The question of space is prominently present in both his novels and his essays. His most famous novel, Life. A User’s manual (1978), focuses on a Paris flat, describing its 99 apartments: who lives there and what happens there? Many of these stories – about collectors, artisans, forgers and even murderers - are indirectly told through the meticulous description of interiors (furniture, pictures on the wall…). The same goes for Perec’s numerous essays, some of which bear similar titles: “The Scene of a Flight” (“Les lieux d’une fugue”, 2008), “The Scene of a Stratagem” (“Les lieux d’une ruse”, 2008). The former is about the long day Perec spent as a twelve-year old boy on the Square Franklin-Roosevelt, when he had fled home. The latter is about his psychoanalysis in the seventies. The texts do not offer a narrative but a detailed description of the places where they happened, as if space were the only detour through which one may speak about oneself or about the world.
But there is one work where places become the central subject-matter: it is his experimental project called Lieux, created during the first half of the seventies. Lieux is set up according to an algorithm, in line with Oulipo, the group of experimental writers and mathematicians that Perec was a member of. For it, he selected twelve Paris sites for which he had a strong personal attachment, such as the Rue Vilin, where he spent his pre-war years, or the Place d’Italie, where he typed his first novel. The project was meant to describe these twelve places over a period of twelve years, writing two texts a month. The texts are of two different types: one is a factual description of a place, made on the spot (a Réel), the other is a series of memories about a place (a Souvenir). The algorithm determined the order of the texts, distributing them in such a way that every month, a different pair of sites was described. Although Perec stopped working on Lieux after five years, the present state of the project includes a huge number of texts, photographs, personal documents and ephemera collected from the streets.
When I started working on the corpus, the texts had not yet been published nor had they been transcribed. This made it an adventurous enterprise. Last spring, Lieux
was finally published by Editions du Seuil, in an exemplary edition, both paper and online (Sommaire | Lieux - Georges Perec (seuil.com)).
A central question of my own book is: what is the genre of Lieux? Earlier commentators considered it either as the work of an Oulipo adept or as an autobiographical work. Others saw it as the work of a sociologist of daily life and some underlined its link to the art of memory, a part of classical rhetoric. Lieux is all of these, obviously, but to my view, classical rhetoric allows us to tie together these different dimensions. “My only tradition, my only memory, my only site [lieu] is rhetorical : a sign of encrage […]”, Perec wrote in one of his memories of the Rue Vilin (2022, 187-188). In other words, his memory cannot be rooted in a stable place but only in writing, in language. This is made clear by the neologism encrage, a wordplay on ancrage (anchorage): Perec’s memory has no spatial anchorage, it only ‘anchors’ in ink (encre), i.e. in writing.

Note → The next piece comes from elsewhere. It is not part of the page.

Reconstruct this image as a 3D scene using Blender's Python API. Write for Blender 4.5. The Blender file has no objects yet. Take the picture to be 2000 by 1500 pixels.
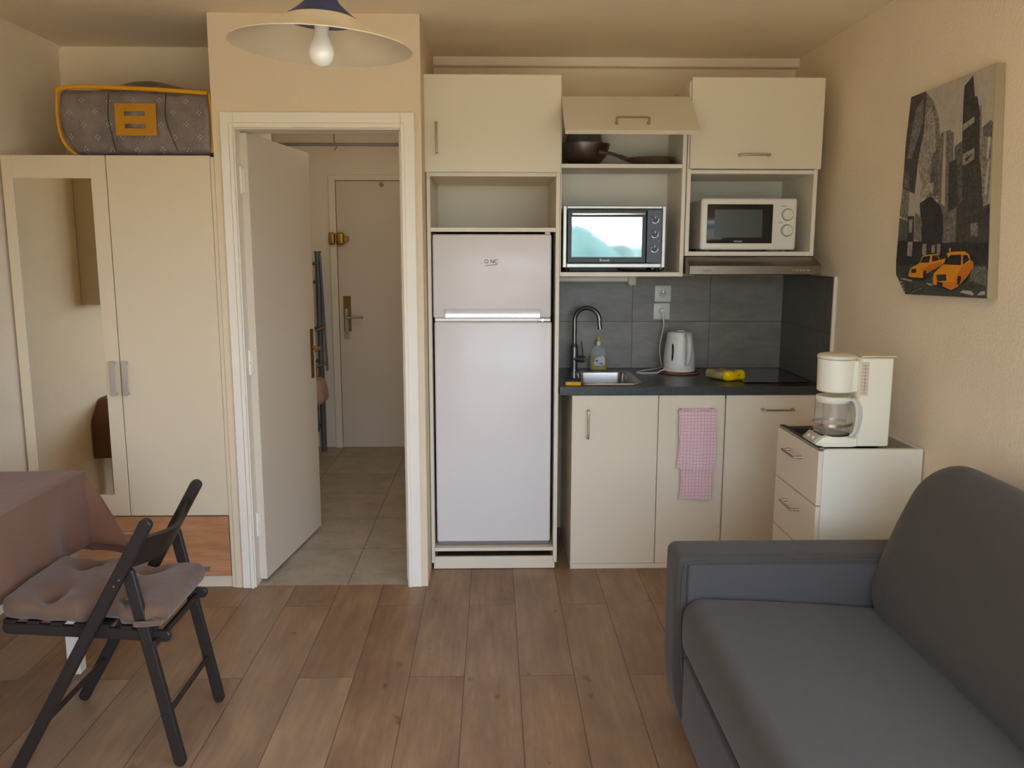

But what is the meaning of the term “rhetorical sites” here? It is a reference to classical rhetoric, the universally acknowledged method for writing speeches and texts throughout Greek and Roman Antiquity, up to the Renaissance. Classical rhetoric inspired Perec especially in its part called Inventio, the art of finding something to say on a particular subject. The Latin word does not refer to the invention of something new but to the finding of what already exists in our cultural patrimony. Now this patrimony is made of common places (topoi or
loci communes): in rhetoric, these are not cheap clichés but a rich reservoir of material at our disposal. Every subject has its topics and Perec’s Lieux
texts are often constructed as topics of his Paris sites, mapping their present or past state, i.e. inventorying his memories of persons and micro-events related to that particular site. That is how they become sites of memory. We should not take this term in the sense of Pierre Nora’s famous sites of (French) national memory. Perec’s sites of memory are personal in the first place. But their sociological description makes them into places of collective memory. The subsequent descriptions of Paris streets and squares create a portrayal of a collective, generational memory of public space. Perec’s sites are certainly physical places but they only exist and survive through writing, which makes rhetorical sites of them.

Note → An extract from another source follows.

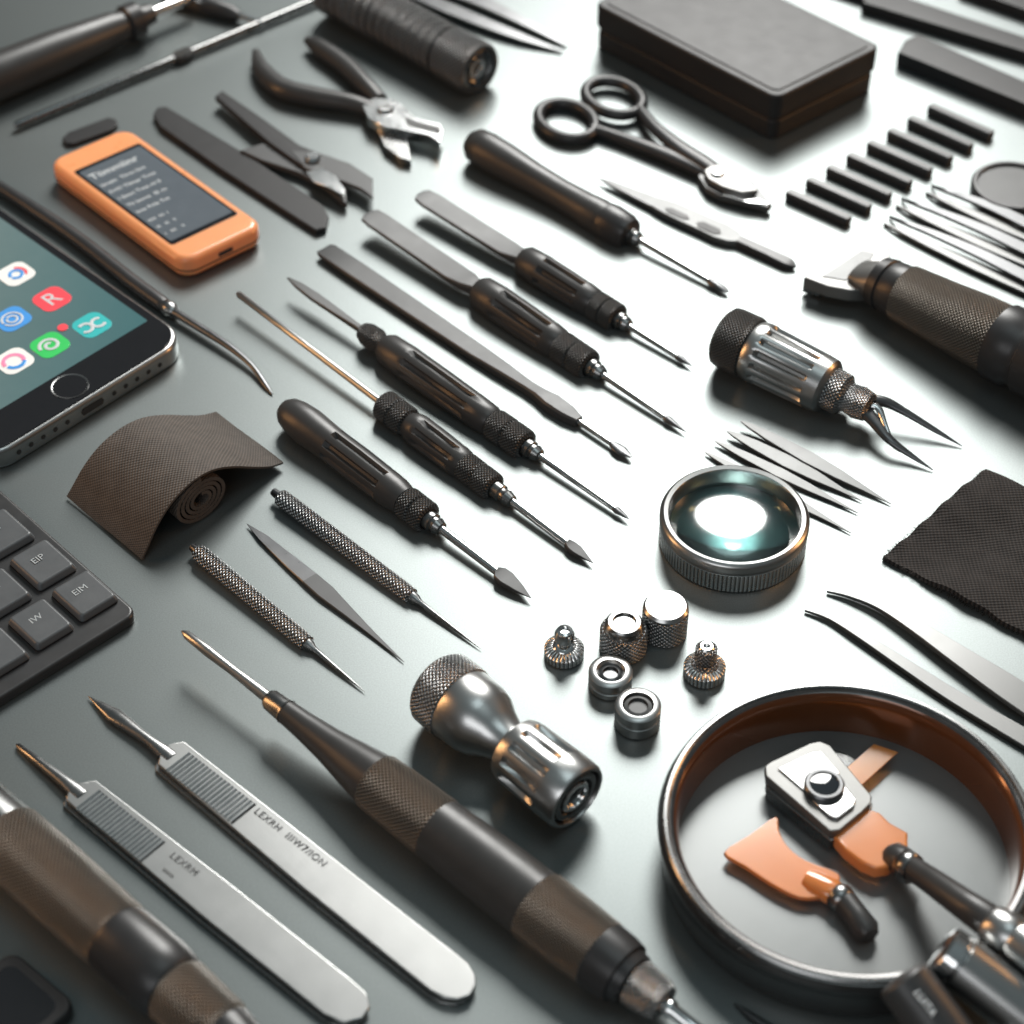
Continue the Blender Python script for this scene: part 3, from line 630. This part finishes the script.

At the end of Species of spaces, Perec puts it in the following way: “To write: to try meticulously to retain something, to cause something to survive; to wrest a few precise scraps from the void as it grows, to leave somewhere a furrow, a trace, a mark or a few signs” (2008, 92). This is an accurate description of his work in Lieux and maybe also of my own attempt to fathom his project. Published only a few months after Lieux itself, Georges Perec et ses lieux de mémoire is the first book-length study about this vast and fascinating body of work. It explores its recurrent themes, writing practises, graphisms and photographs, showing the impact of classical rhetoric on Perec’s methodology.
References
Perec, Georges. Species of Spaces and Other Pieces. Translated by John Sturrock. Penguin Classics, 2008.
Perec, Georges. Lieux. Paris: Editions du Seuil, Collection La Librairie du XXIe siècle, 2022.
Schulte Nordholt, Annelies. Georges Perec et ses lieux de mémoire. Le projet de Lieux. Leiden: Brill, « Faux Titre », 2022.